She has been through torture, imprisonment and political banishment but iconic Kurdish activist Leyla Zana is fighting on, poised to return to Turkey's parliament after two decades.
As Turkey heads to elections on June 12, the 50-year-old is busy campaigning in the mainly Kurdish southeast -- and the atmosphere there is a far cry from the days when she found herself in jail after uttering a single sentence in Kurdish in parliament.
Zana's bus is now inscribed with slogans in her mother tongue, Kurdish music blares from loudspeakers and she addresses the cheering crowd in Kurdish.
"After 20 years, your votes will mean not only a parliamentary seat for me but also support for the Kurdish freedom struggle," Zana told a rally in her hometown of Silvan this week.
Turkey's Kurds saw their rights notably expanded in recent years as Ankara moved to align with European Union norms and Prime Minister Recep Tayyip Erdogan promised to work for reconciliation.
The effort however has faltered amid continuing violence and the government's failure to draw up a clear strategy to cajole separatist Kurdish rebels into laying down arms.
Unrest has surged ahead of the elections with violent Kurdish demonstrations and police clampdowns, deadly attacks on the security forces and military operations against militants holed up in the mountains.
But Zana remains optimistic. "Both sides -- Turks and Kurds -- have reached a certain level of maturity," she told AFP in brief remarks ahead of the Silvan rally.
"We have come to a point where we will see whether we can have a partnership and what the status of the Kurds will be," she said, referring to Kurdish demands for autonomy.
Zana became the face of the Kurdish political struggle when she won a parliamentary seat in 1991 as a bloody insurgency led by the outlawed Kurdistan Workers' Party (PKK) raged in the southeast.
She caused nationalist uproar in her first appearance in parliament when, after taking her oath in Turkish, she added a sentence in Kurdish calling for peace.
At the ceremony, Zana also wore a headband in yellow, green and red -- the colours of the PKK, which had taken up arms against Ankara in 1984, earning itself the label of a terrorist group.
The Kurdish language was banned at the time and the courts punished even peaceful expression of Kurdish identity and freedom demands.
The party to which Zana belonged was subsequently outlawed for collaborating with the PKK and, along with several colleagues, she was banned from politics and jailed in 1994.
International rights groups soon launched campaigns to secure her release and in 1995 the European Parliament awarded her the Sakharov freedom of thought award.
Zana spent 10 years behind bars before she was released in 2004 under EU-inspired reforms.
"I never gave up trust in democratic struggle," she said this week. "My spirits are very high. I am full of hope -- it is my only capital."
Married off to a cousin at the age of 14 after only a year in school, Zana was an unlikely candidate to become a political icon.

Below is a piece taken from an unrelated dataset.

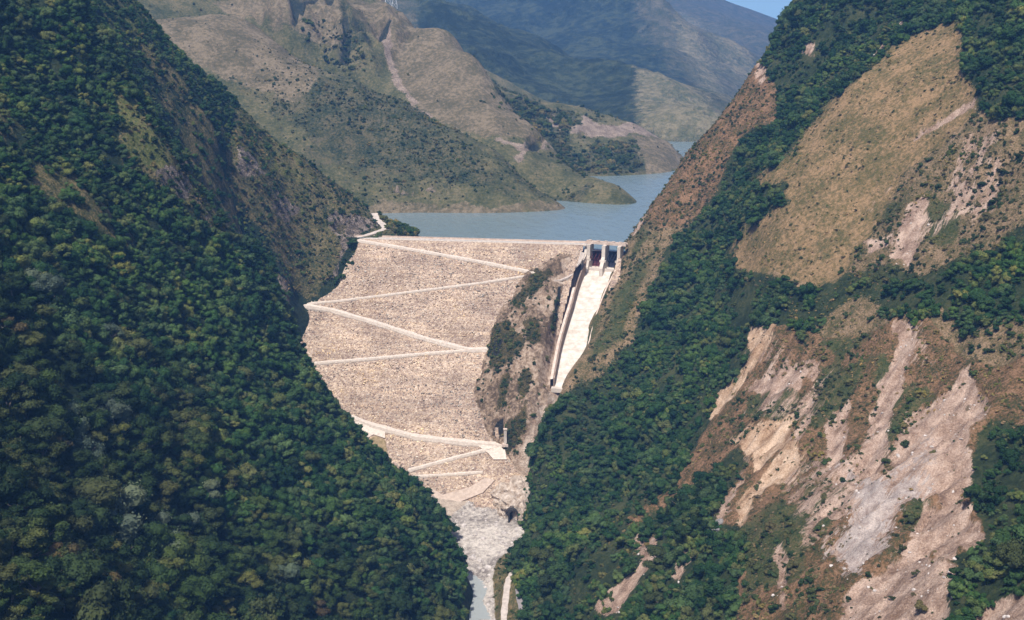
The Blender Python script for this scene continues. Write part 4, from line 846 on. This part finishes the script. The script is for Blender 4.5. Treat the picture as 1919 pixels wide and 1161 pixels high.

It was through her marriage to Mehdi Zana, a Kurdish activist who was jailed in 1980, that she became aware of politics and gained a high-school diploma through home study.
Along with other Kurdish women, the young mother of two went from jail to jail to see her husband, often facing abuse by security forces and hearing the screams of tortured inmates.
The women would shout and throw stones at prison walls, with Zana herself eventually detained and tortured.
Turkey's first Kurdish woman lawmaker, Zana inspired others in the heavily patriarchal community: women are today at the forefront of Kurdish political life, struggling also for gender equality.
"I know she will do better than the men... I'm so excited to see her back on the way to parliament," shopkeeper Mehmet Nedimdag said as he watched Zana walking through the crowd in Silvan.